* GIVEN TASK *
Write out, word for word, every line from the first one through the line that holds "cam.data.dof.aperture_fstop = 4.0", and nothing else; skip the pictures.
-=-=-=-=-
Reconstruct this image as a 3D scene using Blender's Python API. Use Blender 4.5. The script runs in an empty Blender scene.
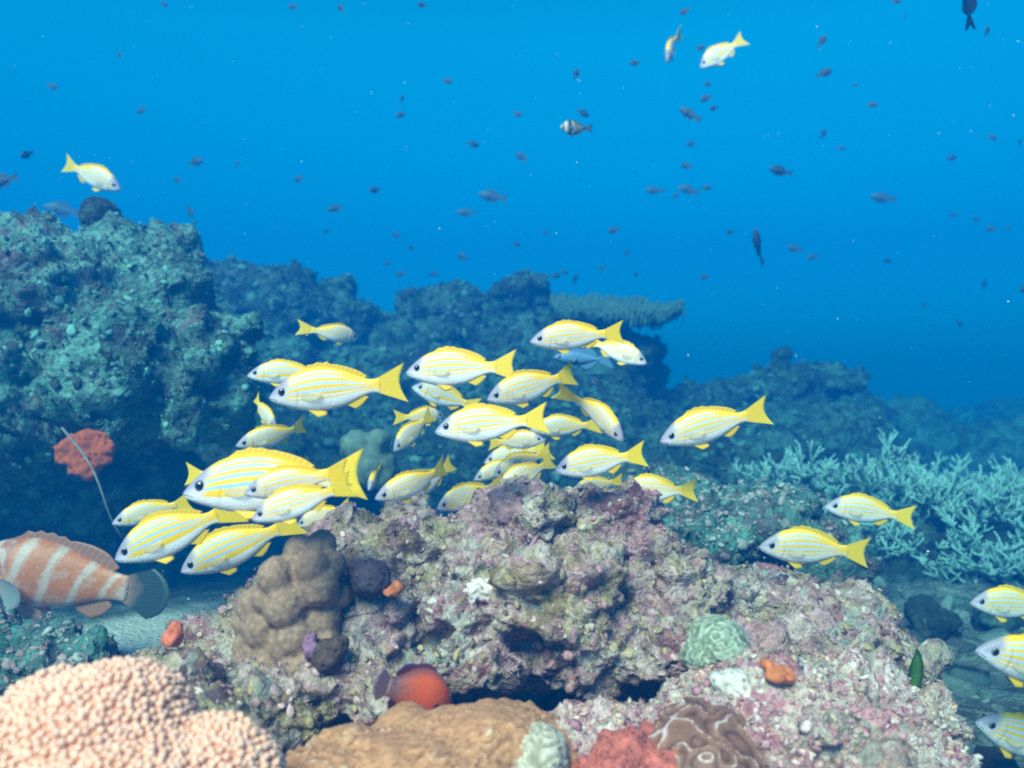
import bpy, bmesh, math, random
import numpy as np
from mathutils import Vector, Matrix

random.seed(7)
RNG = np.random.default_rng(11)
S = bpy.context.scene
C = S.collection
R = math.radians

# ------------------------------------------------------------------ camera, world, sun, exposure
FOC = 887.0
CZ = 0.55
cam = bpy.data.objects.new('camera', bpy.data.cameras.new('camera'))
C.objects.link(cam)
S.camera = cam
cam.location = (0, 0, CZ)
cam.rotation_euler = (R(90), 0, 0)
cam.data.sensor_width = 36
cam.data.lens = FOC / 1024 * 36
cam.data.clip_start = 0.02
cam.data.clip_end = 500
cam.data.dof.use_dof = True
cam.data.dof.focus_distance = 1.35
cam.data.dof.aperture_fstop = 4.0

SUN_EL, SUN_AZ = 43, -20          # degrees; the sun stands behind the camera, a little to the left
w = bpy.data.worlds.new('World')
S.world = w
w.use_nodes = True
wt = w.node_tree
bg = wt.nodes['Background']
sky = wt.nodes.new('ShaderNodeTexSky')
sky.sky_type = 'NISHITA'
sky.sun_disc = False
sky.sun_elevation = R(SUN_EL)
sky.sun_rotation = R(180 - SUN_AZ)
sky.altitude = 3000
sky.air_density = .45
sky.dust_density = 0
sky.ozone_density = 3
tint = wt.nodes.new('ShaderNodeMix')
tint.data_type = 'RGBA'
tint.blend_type = 'MULTIPLY'
tint.inputs[0].default_value = 1
# seen from below, the water surface takes the red out of the sky, and at low angles it only mirrors the deep blue
wc_ = wt.nodes.new('ShaderNodeTexCoord'); wx = wt.nodes.new('ShaderNodeSeparateXYZ'); wr = wt.nodes.new('ShaderNodeValToRGB')
wt.links.new(wc_.outputs['Generated'], wx.inputs[0]); wt.links.new(wx.outputs[2], wr.inputs[0])
wr.color_ramp.elements.new(.15)
for el, (p_, c_) in zip(wr.color_ramp.elements, ((0, (.002, .22, .36, 1)), (.15, (.002, .33, .47, 1)), (.36, (.004, 1, 1, 1)))):
    el.position = p_; el.color = c_
wt.links.new(wr.outputs[0], tint.inputs[7])
wt.links.new(sky.outputs[0], tint.inputs[6])
wt.links.new(tint.outputs[2], bg.inputs[0])
bg.inputs[1].default_value = .15
sl = bpy.data.lights.new('sun', 'SUN')
sl.energy = 5
sl.angle = R(24)
sl.color = (1, .61, .58)
so = bpy.data.objects.new('sun', sl)
C.objects.link(so)
so.rotation_euler = (R(90 - SUN_EL), 0, R(SUN_AZ))

S.view_settings.view_transform = 'Standard'
S.view_settings.look = 'None'
S.view_settings.exposure = 1.56
S.cycles.volume_bounces = 1
S.cycles.max_bounces = 6
S.cycles.diffuse_bounces = 3
S.cycles.transparent_max_bounces = 8
S.cycles.use_denoising = False
S.cycles.filter_width = 2.1

# ------------------------------------------------------------------ helpers
def P(px, py, Y):
    """the point at depth Y seen at picture position px, py"""
    return Vector(((px - 512) / FOC * Y, Y, CZ - (py - 384) / FOC * Y))

def tag(o, label=None, cat=None, group=None, kind=None):
    if label: o['label'] = label
    if cat: o['category'] = cat
    if group: o['group'] = group
    if kind: o['kind'] = kind
    return o

def empty(name, loc=(0, 0, 0)):
    o = bpy.data.objects.new(name, None)
    C.objects.link(o)
    o.location = loc
    o.empty_display_size = .05
    return o

def link(name, me, parent=None, loc=None):
    o = bpy.data.objects.new(name, me)
    C.objects.link(o)
    if loc is not None: o.location = loc
    if parent is not None: o.parent = parent
    return o

def mesh_np(name, V, F, mat=None, smooth=True, attrs=None):
    """V (n,3); F (m,k) same size faces"""
    me = bpy.data.meshes.new(name)
    V = np.asarray(V, np.float32); F = np.asarray(F, np.int32)
    m, k = F.shape
    me.vertices.add(len(V)); me.vertices.foreach_set('co', V.ravel())
    me.loops.add(m * k); me.loops.foreach_set('vertex_index', F.ravel())
    me.polygons.add(m)
    me.polygons.foreach_set('loop_start', np.arange(m, dtype=np.int32) * k)
    me.polygons.foreach_set('loop_total', np.full(m, k, np.int32))
    me.update(calc_edges=True)
    me.polygons.foreach_set('use_smooth', np.full(m, smooth, bool))
    for an, (typ, arr) in (attrs or {}).items():
        a = me.attributes.new(an, typ, 'POINT')
        arr = np.asarray(arr, np.float32)
        a.data.foreach_set({'FLOAT': 'value', 'FLOAT_VECTOR': 'vector', 'FLOAT_COLOR': 'color'}[typ], arr.ravel())
    if mat: me.materials.append(mat)
    me.validate()
    return me

def from_bm(name, bm, mat=None, smooth=True):
    me = bpy.data.meshes.new(name)
    bmesh.ops.recalc_face_normals(bm, faces=bm.faces)
    bm.to_mesh(me); bm.free()
    me.polygons.foreach_set('use_smooth', np.full(len(me.polygons), smooth, bool))
    if mat: me.materials.append(mat)
    return me

# ---- numpy noise
def _h(ix, iy, iz, s):
    h = (ix.astype(np.int64) * 374761393 + iy.astype(np.int64) * 668265263 + iz.astype(np.int64) * 2147483647 + s * 974634777) & 0xffffffff
    h = ((h ^ (h >> 13)) * 1274126177) & 0xffffffff
    h = ((h ^ (h >> 16)) * 2246822519) & 0xffffffff
    return ((h ^ (h >> 15)) & 0xffffff) / float(0xffffff)

def vnoise(p, s=0):
    i = np.floor(p); f = p - i; i = i.astype(np.int64)
    u = f * f * f * (f * (f * 6 - 15) + 10)
    r = 0
    for dx in (0, 1):
        wx = u[:, 0] if dx else 1 - u[:, 0]
        for dy in (0, 1):
            wy = u[:, 1] if dy else 1 - u[:, 1]
            for dz in (0, 1):
                wz = u[:, 2] if dz else 1 - u[:, 2]
                r = r + wx * wy * wz * _h(i[:, 0] + dx, i[:, 1] + dy, i[:, 2] + dz, s)
    return r * 2 - 1

def fbm(p, octv=4, s=0, gain=.5):
    r = 0; a = 1; t = 0
    for k in range(octv):
        r = r + a * vnoise(p * 2.03 ** k + 17.3 * k, s + k); t += a; a *= gain
    return r / t

def worley(p, s=0):
    i = np.floor(p).astype(np.int64)
    best = np.full(len(p), 9.)
    for dx in (-1, 0, 1):
        for dy in (-1, 0, 1):
            for dz in (-1, 0, 1):
                c = i + np.array((dx, dy, dz))
                q = np.stack([c[:, k] + _h(c[:, 0], c[:, 1], c[:, 2], s + 31 * k) for k in range(3)], 1)
                best = np.minimum(best, ((p - q) ** 2).sum(1))
    return np.sqrt(best)

def get_np(me):
    n = len(me.vertices)
    V = np.empty(n * 3, np.float32); me.vertices.foreach_get('co', V)
    N = np.empty(n * 3, np.float32); me.vertices.foreach_get('normal', N)
    return V.reshape(-1, 3).astype(float), N.reshape(-1, 3).astype(float)

def union(blobs, voxel, jitter=0, nsub=3):
    """blobs: (centre, (rx, ry, rz)) -> one remeshed skin around all of them"""
    bm = bmesh.new()
    for c, r in blobs:
        M = Matrix.Translation(c) @ Matrix.Rotation(random.uniform(-.3, .3), 4, 'Y') @ Matrix.Diagonal((*r, 1))
        bmesh.ops.create_icosphere(bm, subdivisions=nsub, radius=1, matrix=M)
    me = bpy.data.meshes.new('tmp'); bm.to_mesh(me); bm.free()
    o = bpy.data.objects.new('tmp', me); C.objects.link(o)
    md = o.modifiers.new('r', 'REMESH'); md.mode = 'VOXEL'; md.voxel_size = voxel; md.adaptivity = 0
    dg = bpy.context.evaluated_depsgraph_get()
    res = bpy.data.meshes.new_from_object(o.evaluated_get(dg))
    bpy.data.objects.remove(o); bpy.data.meshes.remove(me)
    return res

def smooth_mesh(me, it):
    bm = bmesh.new(); bm.from_mesh(me)
    for _ in range(it):
        bmesh.ops.smooth_vert(bm, verts=bm.verts, factor=.5, use_axis_x=True, use_axis_y=True, use_axis_z=True)
    bm.to_mesh(me); bm.free()

def extra(blobs, n, lo, hi, seed):
    """smaller lumps seated on the skins of the given blobs"""
    rr = random.Random(seed); out = list(blobs)
    for _ in range(n):
        c, r = rr.choice(blobs)
        th = rr.uniform(0, 2 * math.pi); ph = math.acos(rr.uniform(-.5, 1))
        d = Vector((math.sin(ph) * math.cos(th), -abs(math.sin(ph) * math.sin(th)) if rr.random() < .75 else math.sin(ph) * math.sin(th), math.cos(ph)))
        s = rr.uniform(lo, hi)
        out.append((Vector(c) + Vector((d.x * r[0], d.y * r[1], d.z * r[2])) * .97, (s * rr.uniform(.8, 1.5), s * rr.uniform(.8, 1.3), s * rr.uniform(.5, 1))))
    return out

def PB(px, py, Y, rx, ry, rz):
    """a blob from picture position and size in pixels at depth Y; ry is its half depth in metres"""
    return (P(px, py, Y), (rx * Y / FOC, ry, rz * Y / FOC))

# ------------------------------------------------------------------ materials
def new_mat(name):
    m = bpy.data.materials.new(name); m.use_nodes = True
    nt = m.node_tree
    return m, nt, nt.nodes['Principled BSDF']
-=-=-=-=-
* OUTPUT FOR THIS TASK *
Reconstruct this image as a 3D scene using Blender's Python API. Use Blender 4.5. The script runs in an empty Blender scene.
import bpy, bmesh, math, random
import numpy as np
from mathutils import Vector, Matrix

random.seed(7)
RNG = np.random.default_rng(11)
S = bpy.context.scene
C = S.collection
R = math.radians

# ------------------------------------------------------------------ camera, world, sun, exposure
FOC = 887.0
CZ = 0.55
cam = bpy.data.objects.new('camera', bpy.data.cameras.new('camera'))
C.objects.link(cam)
S.camera = cam
cam.location = (0, 0, CZ)
cam.rotation_euler = (R(90), 0, 0)
cam.data.sensor_width = 36
cam.data.lens = FOC / 1024 * 36
cam.data.clip_start = 0.02
cam.data.clip_end = 500
cam.data.dof.use_dof = True
cam.data.dof.focus_distance = 1.35
cam.data.dof.aperture_fstop = 4.0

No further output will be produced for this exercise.